Otra manera, más violenta aún, es la gentrificación, que encuentra puntos con atractivos geográficos o culturales para encarecerlos al grado de que quienes nacieron ahí ya no pueden costearlos y tienen que irse. Y en ambos casos podemos pensar que es bueno que haya trabajo, que arreglen un sitio o que lleguen divisas, lo cierto es que son situaciones poco sustentables, que terminan por eliminar en primer lugar toda diversidad en modos de vivir, acaban con el sentido de comunidad pues no hay apego, ni permanencia y que finalmente, cuando se ven rebasadas por los problemas que conllevan como la inseguridad o la sobreoferta o que simplemente pasan de moda, se quedan ahí, como un parque de diversiones abandonado. Ejemplos hay muchos.
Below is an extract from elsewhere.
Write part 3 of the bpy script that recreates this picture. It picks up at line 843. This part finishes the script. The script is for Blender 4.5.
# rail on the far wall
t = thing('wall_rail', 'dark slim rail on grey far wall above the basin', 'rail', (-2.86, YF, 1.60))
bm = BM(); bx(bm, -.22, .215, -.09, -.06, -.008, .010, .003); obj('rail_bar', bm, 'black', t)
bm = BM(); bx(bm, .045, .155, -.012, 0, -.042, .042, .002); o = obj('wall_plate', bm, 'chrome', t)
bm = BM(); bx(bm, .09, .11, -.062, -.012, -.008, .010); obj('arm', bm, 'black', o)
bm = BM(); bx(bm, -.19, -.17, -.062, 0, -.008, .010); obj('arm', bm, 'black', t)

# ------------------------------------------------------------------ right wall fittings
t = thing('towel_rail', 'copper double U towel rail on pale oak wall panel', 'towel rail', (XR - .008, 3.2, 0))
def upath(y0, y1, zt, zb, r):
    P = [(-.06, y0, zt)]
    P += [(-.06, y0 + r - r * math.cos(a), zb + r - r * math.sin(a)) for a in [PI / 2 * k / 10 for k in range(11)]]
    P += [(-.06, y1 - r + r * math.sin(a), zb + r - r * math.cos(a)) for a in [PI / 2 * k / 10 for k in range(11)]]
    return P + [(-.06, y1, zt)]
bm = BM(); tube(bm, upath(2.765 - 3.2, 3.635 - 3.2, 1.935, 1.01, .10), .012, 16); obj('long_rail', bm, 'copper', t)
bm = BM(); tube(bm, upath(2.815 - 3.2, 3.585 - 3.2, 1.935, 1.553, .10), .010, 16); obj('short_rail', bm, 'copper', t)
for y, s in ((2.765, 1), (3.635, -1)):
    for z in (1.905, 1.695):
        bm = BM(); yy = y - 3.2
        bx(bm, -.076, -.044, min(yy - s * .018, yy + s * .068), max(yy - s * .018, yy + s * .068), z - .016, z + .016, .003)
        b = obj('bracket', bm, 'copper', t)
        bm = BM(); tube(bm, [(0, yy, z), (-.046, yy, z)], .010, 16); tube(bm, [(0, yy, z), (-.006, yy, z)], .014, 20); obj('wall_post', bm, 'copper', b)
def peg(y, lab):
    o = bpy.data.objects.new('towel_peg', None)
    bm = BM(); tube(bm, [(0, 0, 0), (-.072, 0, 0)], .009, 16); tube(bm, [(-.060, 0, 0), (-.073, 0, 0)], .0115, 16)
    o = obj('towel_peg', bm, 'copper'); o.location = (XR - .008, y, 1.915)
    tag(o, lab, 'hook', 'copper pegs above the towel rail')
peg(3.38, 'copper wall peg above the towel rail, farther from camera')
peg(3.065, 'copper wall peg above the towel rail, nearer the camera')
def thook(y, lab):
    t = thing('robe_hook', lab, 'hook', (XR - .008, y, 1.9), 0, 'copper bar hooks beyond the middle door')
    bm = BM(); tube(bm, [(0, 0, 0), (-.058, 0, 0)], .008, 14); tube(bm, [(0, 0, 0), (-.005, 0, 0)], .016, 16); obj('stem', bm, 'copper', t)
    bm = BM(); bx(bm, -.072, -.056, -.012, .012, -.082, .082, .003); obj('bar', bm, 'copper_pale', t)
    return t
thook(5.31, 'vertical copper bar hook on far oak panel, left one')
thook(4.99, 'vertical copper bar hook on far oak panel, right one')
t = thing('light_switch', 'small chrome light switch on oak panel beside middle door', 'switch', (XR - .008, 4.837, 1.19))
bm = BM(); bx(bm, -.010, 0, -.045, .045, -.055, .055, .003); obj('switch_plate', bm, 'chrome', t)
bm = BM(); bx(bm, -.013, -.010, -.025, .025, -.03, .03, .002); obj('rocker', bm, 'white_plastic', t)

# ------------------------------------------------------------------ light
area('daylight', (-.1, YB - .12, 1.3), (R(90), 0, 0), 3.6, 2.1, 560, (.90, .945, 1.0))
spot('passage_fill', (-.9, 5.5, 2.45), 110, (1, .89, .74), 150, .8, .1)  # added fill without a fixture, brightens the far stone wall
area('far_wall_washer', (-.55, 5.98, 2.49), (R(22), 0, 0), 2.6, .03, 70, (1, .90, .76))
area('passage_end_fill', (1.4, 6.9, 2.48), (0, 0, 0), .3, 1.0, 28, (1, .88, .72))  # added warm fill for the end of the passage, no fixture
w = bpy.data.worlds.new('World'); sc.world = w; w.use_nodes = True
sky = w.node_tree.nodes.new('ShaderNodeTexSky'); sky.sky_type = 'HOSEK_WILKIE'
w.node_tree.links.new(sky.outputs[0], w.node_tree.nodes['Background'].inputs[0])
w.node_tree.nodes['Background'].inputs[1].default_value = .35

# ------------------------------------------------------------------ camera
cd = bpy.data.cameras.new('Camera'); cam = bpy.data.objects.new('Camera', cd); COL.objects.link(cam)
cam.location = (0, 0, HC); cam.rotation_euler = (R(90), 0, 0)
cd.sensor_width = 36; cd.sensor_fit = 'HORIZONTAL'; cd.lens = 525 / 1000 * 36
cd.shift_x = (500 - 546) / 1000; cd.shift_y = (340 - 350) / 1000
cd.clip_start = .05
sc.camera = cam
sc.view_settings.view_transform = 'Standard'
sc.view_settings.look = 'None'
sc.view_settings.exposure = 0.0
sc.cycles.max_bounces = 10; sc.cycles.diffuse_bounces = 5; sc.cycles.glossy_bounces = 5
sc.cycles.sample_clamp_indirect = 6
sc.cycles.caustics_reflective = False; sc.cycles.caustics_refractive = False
Con lo que recientemente está sucediendo en la sede mundialista se hizo visible, pues no creo que sea nueva, solo menos común, otra modalidad del mismo fenómeno, un país que a fuerza de dinero atrajo un evento de magnitud mundial para después imponer a los visitantes y patrocinadores sus reglas y me imagino que, salvo contadas excepciones de fanáticos intensos que van con muchos sacrificios, casi todos los asistentes a estos eventos son los mismos que en sus países viven en zonas gentrificadas o que suelen vacacionar del modo antes mencionado, de ahí la indignación. Cayeron en su trampa.